Weekly News Roundup (30 March 2014)

A somewhat shorter WNR this week, as there were a couple of interesting news stories that I decided to save for next week instead. Squirreling away for a possible (news) winter.

Let’s chew on these nuts first.


It’s a good thing that Google knows how to work with big amounts of data, because the 711,787% rise in the number of DMCA takedown requests sent to the company from 2010 to 2012 would have stumped most other companies.

Google DMCA Takedown Stats

A six digit percentage increase in the number of Google DMCA takedowns in just two years – the RIAA has been busy!

A new research paper studied this dramatic rise, and found that most of the notices comes from just a handful of rights holders. No surprise then that the RIAA was a leader in this field, with more than 7.6 million URLs requested to be removed in just 2012 alone. Porn companies and Microsoft were also very active participants. It’s these small number of rights holders that appear to be dictating the direction of Google and other’s DMCA process, with 95% of rights holders having submitted less than 10 notices in 2012.

The study also found that the number of claims per notice, and the number of URLs per claim, have also risen. This is thanks to largely automated scanning and submission tools that can quickly identify URLs related to a single piece of content (with the occasional false positive thrown in).

This all spells out an alarming trend, and you might even say an abuse of the DMCA takedown process originally envisioned when the act was signed into law by President Bill Clinton in 1998. DMCA spamming, if you will.

And has it helped? I really doubt it. Despite the huge number of URL being submitted, an even greater number of new URLs are created for the same content all the time. While the idea of stopping a flood with a sponge may give the likes of the RIAA some false comfort (“hey, it’s better than nothing”, they would say. But is it?), for those that have been innocently caught up in this DMCA frenzy (this site included), it’s anything but a comfort.

High Definition

This may be the first signs of the fallout from the death of net neutrality , as Apple is said to be in discussions with Comcast to ink a “last mile” deal that gives Apple’s upcoming video streaming service preferential treatment ahead of the likes of Netflix and Amazon.

Apple TV Movies

Is Apple secretly signing deals for their even more secretive subscription video-on-demand service?

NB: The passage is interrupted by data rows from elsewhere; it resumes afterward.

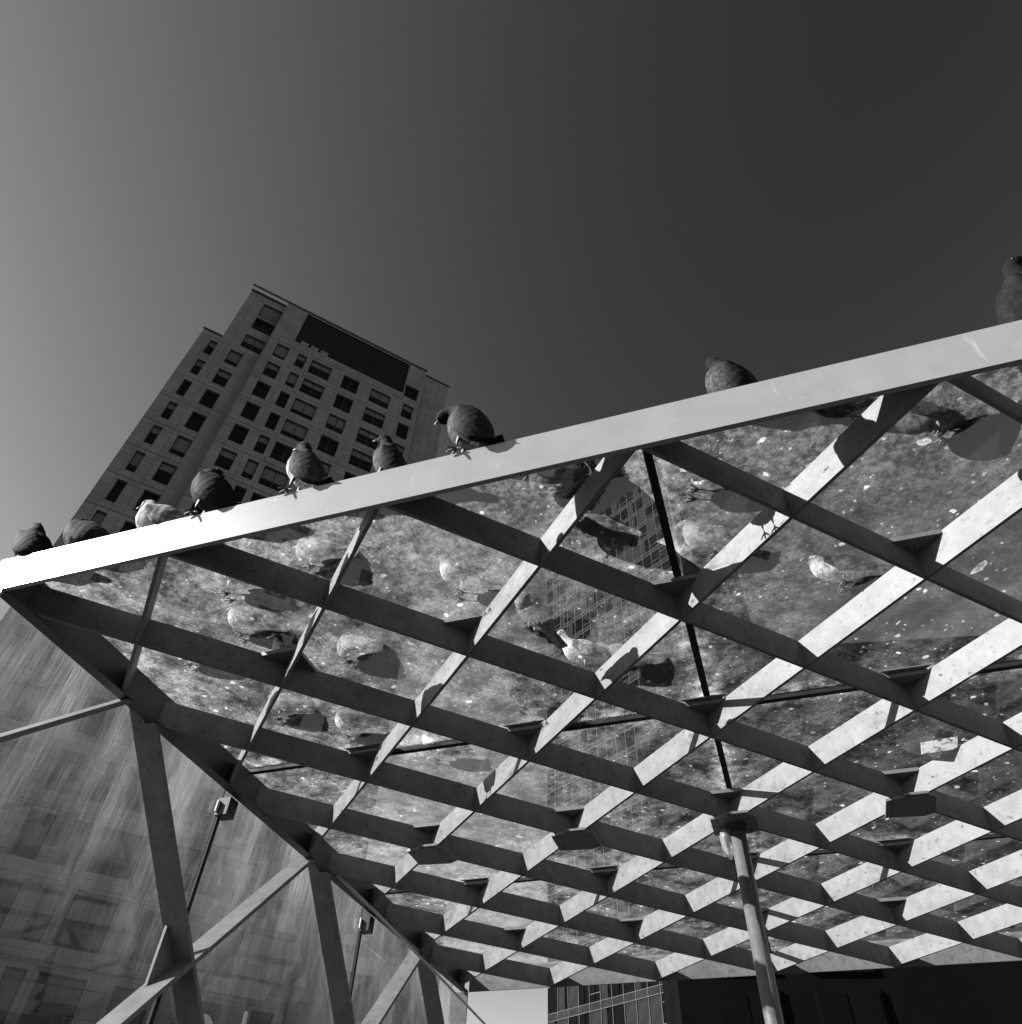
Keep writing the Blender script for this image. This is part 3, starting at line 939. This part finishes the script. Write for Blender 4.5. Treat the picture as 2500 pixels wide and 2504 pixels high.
# spine: x forward, z up, half width, half height
REAR = [(-0.195, .075, .026, .003), (-0.15, .085, .024, .006), (-0.11, .097, .026, .016), (-0.075, .108, .040, .032),
        (-0.03, .120, .054, .050), (0.015, .130, .059, .058), (0.055, .145, .054, .055)]
POSE = {
    'alert': ([(0.082, .172, .040, .042), (0.098, .203, .026, .027), (0.108, .230, .023, .024), (0.122, .246, .0235, .0235), (0.138, .246, .018, .018), (0.150, .243, .006, .006)], (1, -.18)),
    'down': ([(0.088, .165, .044, .044), (0.118, .185, .032, .033), (0.143, .190, .026, .027), (0.163, .184, .024, .025), (0.178, .170, .019, .019), (0.183, .160, .006, .006)], (.55, -1)),
    'sunk': ([(0.078, .172, .048, .046), (0.090, .198, .036, .033), (0.098, .214, .028, .026), (0.112, .220, .024, .022), (0.126, .216, .018, .017), (0.136, .211, .006, .006)], (1, -.4)),
    'up': ([(0.080, .172, .048, .046), (0.088, .198, .036, .034), (0.102, .222, .027, .026), (0.116, .240, .0225, .0225), (0.122, .256, .017, .017), (0.124, .266, .006, .006)], (.25, 1)),
    'tucked': ([(0.080, .168, .052, .048), (0.088, .188, .044, .036), (0.086, .205, .032, .024), (0.076, .214, .023, .017), (0.062, .214, .016, .012), (0.052, .211, .006, .006)], (-1, -.1)),
}
def pigeon(label, pos, yaw, pose='alert', colour='grey', pitch=0.0, fat=1.0, crouch=0.0, roll=0.0, scale=1.0, seed=0, group='pigeons on the canopy', turn=0.0):
    head, bdir = POSE[pose]
    pr = math.radians(pitch); hp = pr * 0.25
    def rot(x, z, a, ox=0.0, oz=.075):
        dx, dz = x - ox, z - oz
        return ox + dx * math.cos(a) - dz * math.sin(a), oz + dx * math.sin(a) + dz * math.cos(a)
    def P(x, y, z):
        x, z = rot(x, z, pr)
        return (x, y, max(0.010, z - crouch))
    def Q(x, y, z):
        return (x, y, max(0.010, z - crouch))
    ctrl = []
    for x, z, w, h in REAR:
        x, z = rot(x, z, pr); ctrl.append((x, z, w * fat, h * fat))
    hx0, hz0 = head[0][0], head[0][1]
    bx0, bz0 = rot(hx0, hz0, pr)
    for x, z, w, h in head:
        dx, dz = rot(x - hx0, z - hz0, hp, 0, 0)
        ctrl.append((bx0 + dx, bz0 + dz, w * (fat ** .5), h * (fat ** .5)))
    bdir = rot(bdir[0], bdir[1], hp, 0, 0)
    NS = 9
    spine = catmull(ctrl, NS)
    seg = 30
    b = MB(); rings = []; plume = []
    tn = len(spine) - 1
    tr_ = math.radians(turn)
    for k, (x, z, w, h) in enumerate(spine):
        x0, z0 = spine[max(k - 1, 0)][:2]; x1, z1 = spine[min(k + 1, tn)][:2]
        L = math.hypot(x1 - x0, z1 - z0) or 1
        tx, tz = (x1 - x0) / L, (z1 - z0) / L
        nx, nz_ = -tz, tx
        rings.append(len(b.v))
        t = k / tn
        for q in range(seg):
            a = 2 * math.pi * q / seg
            cy, cz = math.cos(a), math.sin(a)
            n3 = noise.noise(Vector((x * 30 + seed, cy * 2.0, cz * 2.0 + seed))) * .05
            # overlapping contour feathers: stepped rows with scalloped edges, loose on a fluffed bird
            rowp = (1 - t) * 15 + 0.42 * abs(math.sin(a * 6.5 + seed + noise.noise(Vector((x * 20, cy * 3, cz * 3 + seed))) * 2.5)) + noise.noise(Vector((cy * 4 + seed, cz * 4, t * 9))) * 1.6
            fe = (rowp - math.floor(rowp))
            amp = (.0015 if .15 < t < .72 else .0007) * (1.6 if fat > 1.15 else 1.0)
            kk = 1 + n3
            b.v.append(Q(x + nx * cz * (h * kk + amp * fe), cy * (w * kk + amp * fe), z + nz_ * cz * (h * kk + amp * fe)))
            # under side measured in the world, so the breast counts as well
            under = .5 - .5 * (nz_ * cz) + .28 * max(0, t - .35) * (nx * cz + .3)
            plume.append((t, under, 0.0))
    for r0, r1 in zip(rings, rings[1:]):
        for q in range(seg):
            q2 = (q + 1) % seg
            b.f.append((r0 + q, r0 + q2, r1 + q2, r1 + q)); b.m.append(0)
    b.f.append(tuple(rings[0] + q for q in range(seg))); b.m.append(0)
    b.f.append(tuple(rings[-1] + q for q in reversed(range(seg)))); b.m.append(0)
    root = thing('pigeon', label, 'pigeon', (pos[0] * U, pos[1] * U, ZB + pos[2] * U), math.radians(yaw), group)
    root.scale = (scale,) * 3
    bm_, wm_ = PM[colour]
    me = bpy.data.meshes.new('body')
    me.from_pydata(b.v, [], b.f); me.materials.append(bm_)
    for p in me.polygons: p.use_smooth = True
    at = me.attributes.new('plume', 'FLOAT_VECTOR', 'POINT')
    at.data.foreach_set('vector', [c for v in plume for c in v])
    bmm = bmesh.new(); bmm.from_mesh(me); bmesh.ops.recalc_face_normals(bmm, faces=bmm.faces); bmm.to_mesh(me); bmm.free()
    link('body', me, root)
    # folded wings: a leaf shaped shell on each flank with rows of coverts; flight feathers as a sub-part
    for sgn in (-1, 1):
        b = MB(); nu, nv = 34, 16
        grid, inner = [], []
        for iu in range(nu + 1):
            u = iu / nu
            x = .064 - .225 * u
            cz = .150 - .052 * u - .012 * math.sin(u * 3.1)
            hh = (.047 * math.sin(min(1, u * 2.2 + .22) * math.pi / 2) * (1 - u ** 2.6) + .004) * fat
            row, rin = [], []
            for iv in range(nv + 1):
                v = iv / nv * 2 - 1
                bow = (.0555 * math.sin(min(1, (1 - u) * 1.35 + .10) * math.pi / 2) + .006) * fat
                sc_ = u * 7.5 + .35 * abs(math.sin(iv * 1.25 + seed))
                fe = sc_ - math.floor(sc_)
                rel = .0014 * fe if u < .55 else .0016 * abs(math.sin(v * 7 + u * 3))
                y = sgn * (bow * math.sqrt(max(0.05, 1 - (.66 * v + .10) ** 2)) + .0035 + rel)
                row.append(P(x, y, cz + hh * v)); rin.append(P(x, y - sgn * .012, cz + hh * v * .95))
            grid.append(row); inner.append(rin)
        for iu in range(nu):
            for iv in range(nv):
                b.quad(grid[iu][iv], grid[iu + 1][iv], grid[iu + 1][iv + 1], grid[iu][iv + 1])
                b.quad(inner[iu][iv], inner[iu][iv + 1], inner[iu + 1][iv + 1], inner[iu + 1][iv])
        for iu in range(nu):
            b.quad(grid[iu][0], inner[iu][0], inner[iu + 1][0], grid[iu + 1][0])
            b.quad(grid[iu][nv], grid[iu + 1][nv], inner[iu + 1][nv], inner[iu][nv])
        w_ = build(b, 'wing', wm_, root, True)
        b = MB()
        for kf in range(6):
            xa, xb = -.085 - .010 * kf, -.168 - .009 * kf
            za, zb_ = .120 - .008 * kf, .100 - .006 * kf
            y = sgn * (.032 * fat - .0025 * kf)
            lo = [P(xa, y, za), P(xb + .012, sgn * .018, zb_ + .007), P(xb - .010, sgn * .014, zb_), P(xb, sgn * .015, zb_ - .005), P(xa, y, za - .011)]
            b.prism(lo, [(px, py + sgn * .0022, pz) for px, py, pz in lo])
        build(b, 'flight_feathers', wm_, w_)
    # tail fan of overlapping feathers
    tl = None
    for kf in range(5):
        o_ = (kf - 2) * .011
        b = MB()
        lo = [P(-.12, o_ - .008, .092 + .001 * abs(kf - 2)), P(-.12, o_ + .008, .092 + .001 * abs(kf - 2)), P(-.222, o_ * 1.5 + .009, .0655), P(-.229, o_ * 1.5, .064), P(-.222, o_ * 1.5 - .009, .0655)]
        dz_ = .0015 * (kf % 2) + .002
        b.prism([(x, y, z + dz_ - .002) for x, y, z in lo], [(x, y, z + dz_) for x, y, z in lo])
        build(b, 'tail_feather', wm_, root)
    # beak and eyes
    hx, hz = spine[-1][0], spine[-1][1]
    bl = math.hypot(*bdir); dx, dz = bdir[0] / bl, bdir[1] / bl
    b = MB()
    b.tube([Q(hx - dx * .008, 0, hz - dz * .008), Q(hx + dx * .005, 0, hz + dz * .005), Q(hx + dx * .012, 0, hz + dz * .012 - .001), Q(hx + dx * .018, 0, hz + dz * .018 - .004)], [.0060, .0050, .0036, .0008], 8)
    bk = build(b, 'beak', M['beak'], root, True)
    b = MB(); b.tube([Q(hx - dx * .002, 0, hz - dz * .002 + .004), Q(hx + dx * .006, 0, hz + dz * .006 + .0035)], [.0042, .003], 8)
    build(b, 'cere', PM['pale'][0], bk, True)
    ex, ez, ew = ctrl[-3][0], ctrl[-3][1], ctrl[-3][2]
    for sgn in (-1, 1):
        b = MB(); c = Q(ex + dx * .007, sgn * ew * .93, ez + dz * .004 + .003)
        b.tube([(c[0], c[1] - .002, c[2]), (c[0], c[1], c[2]), (c[0], c[1] + .002, c[2])], [.002, .0042, .002], 8)
        build(b, 'eye', M['eye'], root, True)
    # legs and feet
    for sgn in (-1, 1):
        b = MB()
        hip = P(.0, sgn * .024, .085)
        b.tube([(hip[0], hip[1], hip[2]), (.002, sgn * .024, max(.03, hip[2] * .5)), (.0, sgn * .024, .008)], [.010, .0042, .004], 8)
        lg = build(b, 'leg', M['leg'], root, True)
        b = MB()
        for ang in (-38, 0, 38, 180):
            ln_ = .034 if ang != 180 else .018
            ca, sa = math.cos(math.radians(ang)), math.sin(math.radians(ang))
            ox, oy = 0.0, sgn * .024
            b.tube([(ox, oy, .008), (ox + ca * ln_ * .5, oy + sa * ln_ * .5, .0085), (ox + ca * ln_ * .85, oy + sa * ln_ * .85, .005), (ox + ca * ln_, oy + sa * ln_, .0012)], [.0042, .0036, .003, .001], 7)
        build(b, 'foot', M['leg'], lg, True)
    return root

FZ = 0.2045      # top of the fascia
GT = GZ + 0.0142 # top of the glass
gp = 'pigeons perched on the white fascia'
pigeon('black pigeon at the far left end of the white fascia, beak raised', (0.075, .05, FZ), 180, 'up', 'dark', 26, 1.15, .03, seed=1, group=gp, scale=1.0)
pigeon('hunched grey pigeon with tucked head, second from the left on the fascia', (0.42, .06, FZ), 192, 'tucked', 'grey', 10, 1.2, .05, seed=2, group=gp)
pigeon('fluffy white pigeon crouching on the left part of the fascia', (0.85, .06, FZ), 200, 'sunk', 'white', 4, 1.2, .065, seed=3, group=gp)
pigeon('dark pigeon bowing its head, perched just right of the white pigeon', (1.075, .016, FZ), 188, 'tucked', 'dark', 34, 1.15, .0, seed=4, group=gp, scale=1.08)
pigeon('grey pigeon with a pale belly and barred wings perched in front of the tower windows', (1.545, .016, FZ), 182, 'alert', 'pied', 40, 1.06, .0, seed=5, group=gp, scale=1.05)
pigeon('slim grey pigeon looking left in front of the right edge of the tower', (1.93, .06, FZ), 192, 'alert', 'grey', 42, 0.95, .02, seed=6, group=gp)
pigeon('large pigeon with a dark head bent down towards the left on the fascia', (2.30, .014, FZ), 182, 'down', 'grey', 46, 1.14, .0, seed=7, scale=1.12, group=gp)
pigeon('round fluffed up pigeon with its beak pointing upwards, alone on the right half', (3.345, .06, FZ), 196, 'up', 'grey', 46, 1.2, .02, seed=8, group=gp, scale=.95)
pigeon('speckled pigeon cut off by the right edge of the picture', (4.45, .04, FZ), -35, 'alert', 'dark', 46, 1.15, .0, seed=9, scale=1.2, group=gp)
pigeon('pigeon on the glass with only its head showing over the middle of the fascia', (2.64, .30, GT), 170, 'sunk', 'grey', 0, 1.0, .06, seed=10, group=gp)
gq = 'pigeons standing on the roof glass'
G = [((2.02, .80), 200, 'alert', 'pied', 'grey pigeon on the glass above a bracket, left of the centre'),
     ((2.28, 1.12), 250, 'sunk', 'pale', 'pale bellied pigeon seen from straight below near the middle of the roof'),
     ((2.44, 1.56), 190, 'alert', 'white', 'white breasted pigeon standing upright beside a sunlit beam'),
     ((1.27, 1.15), 160, 'sunk', 'pale', 'pale sitting pigeon seen through the glass on the left'),
     ((0.93, 1.83), 185, 'sunk', 'pied', 'pied pigeon with spread toes low on the left glass'),
     ((2.02, 1.82), 210, 'alert', 'grey', 'grey pigeon on the glass at the middle bracket row'),
     ((2.74, .38), 100, 'down', 'dark', 'dark pigeon on the glass close under the middle of the fascia'),
     ((3.16, .46), 200, 'alert', 'grey', 'large grey pigeon on the glass right of the dark joint'),
     ((3.20, .86), 195, 'sunk', 'pale', 'light pigeon with splayed toes beside the dark joint'),
     ((3.74, 1.20), 180, 'sunk', 'pied', 'white bellied pigeon on the right part of the glass'),
     ((2.76, .68), 60, 'down', 'dark', 'dark pigeon with a pale wing edge lying on the glass near the joint'),
     ((3.78, .22), 20, 'tucked', 'dark', 'dark pigeon half hidden by the right part of the fascia'),
     ((1.34, 2.22), 190, 'alert', 'pied', 'small pied pigeon in the second row of panes'),
     ((1.42, .44), 175, 'sunk', 'pale', 'pale pigeon behind the second lattice beam on the left'),
     
     ((0.42, .95), 170, 'sunk', 'dark', 'dark pigeon on the glass beside the side wall'),
     ((0.86, 1.18), 200, 'alert', 'dark', 'dark pigeon in the left corner bay of the glass'),
     ((0.93, .50), 185, 'alert', 'pale', 'pale pigeon with thin legs spread on the glass under the dark fascia pigeon'),
     ((0.83, .80), 190, 'sunk', 'pied', 'pied pigeon on the glass beside the second dark lattice beam'),
     ((0.62, 1.55), 175, 'sunk', 'pale', 'pale pigeon sitting low beside the first wall node'),
     ((2.62, 1.60), 170, 'sunk', 'pale', 'light pigeon behind the sunlit beam right of the white breasted one'),
     ((4.10, .42), 165, 'tucked', 'grey', 'grey pigeon on the glass at the far right')]
for k, ((x, y), yw, po, co, lb) in enumerate(G):
    pigeon(lb, (x, y, GT), yw, po, co, 4, 1.05, .03 if po != 'alert' else 0.0, seed=20 + k, group=gq, scale=.92)
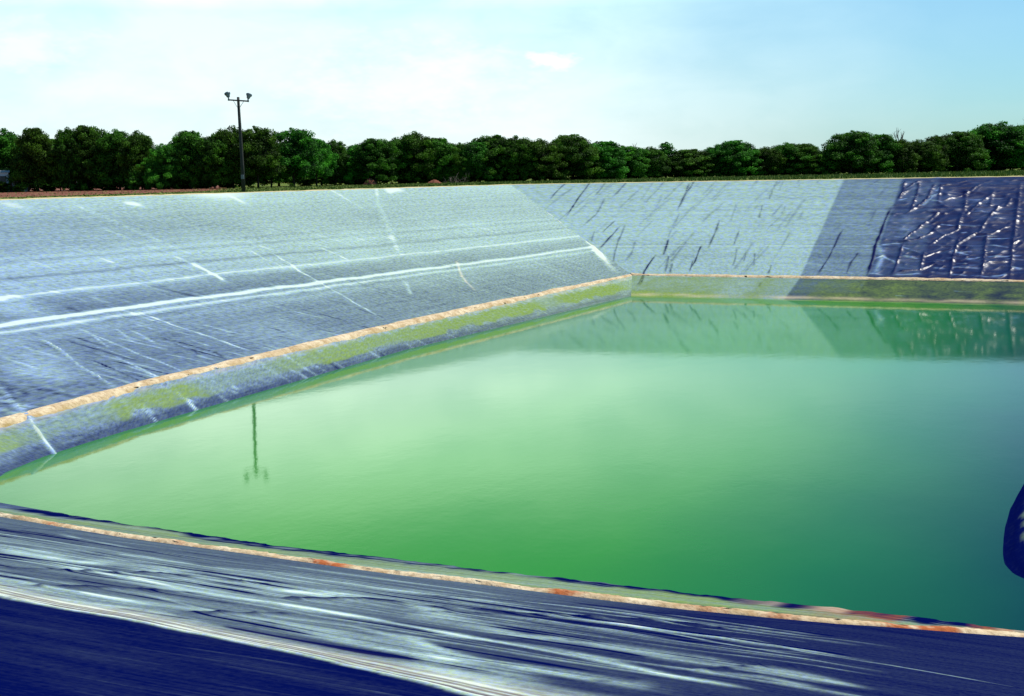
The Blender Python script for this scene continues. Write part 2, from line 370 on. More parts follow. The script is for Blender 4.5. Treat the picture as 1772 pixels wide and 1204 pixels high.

This news, reported by the WSJ, has huge implications not only for net neutrality, but for the subscription VOD marketplace in general.

If Comcast agrees to give Apple preferential treatment, it could mean the likes of Netflix, Amazon and Hulu will have to contend with a more congested last mile to the U.S’s largest ISP (who might get even larger if they merge with Time Warner Cable). This could mean performance problems and would give Apple’s yet unannounced streaming service a leg up (and they need it too, what with Netflix’s dominance).

But perhaps the even bigger story here is Apple’s move into Netflix territory. With their devices ubiquitously available in people’s homes, an Apple SVOD service could shake up the market in a way that the likes of Amazon have tried and failed to do so. Of course, it’s still hard to see Netflix’s dominance fade away any time soon as its app has also reached ubiquity, unless Apple’s offering is that much more attractive and better value (it’s hard to find more value by lowering the already low $7.99 monthly price, but if Apple can offer newer content, then that could be a game changer).

This one (from both the net neutrality angle is worth keeping an eye on.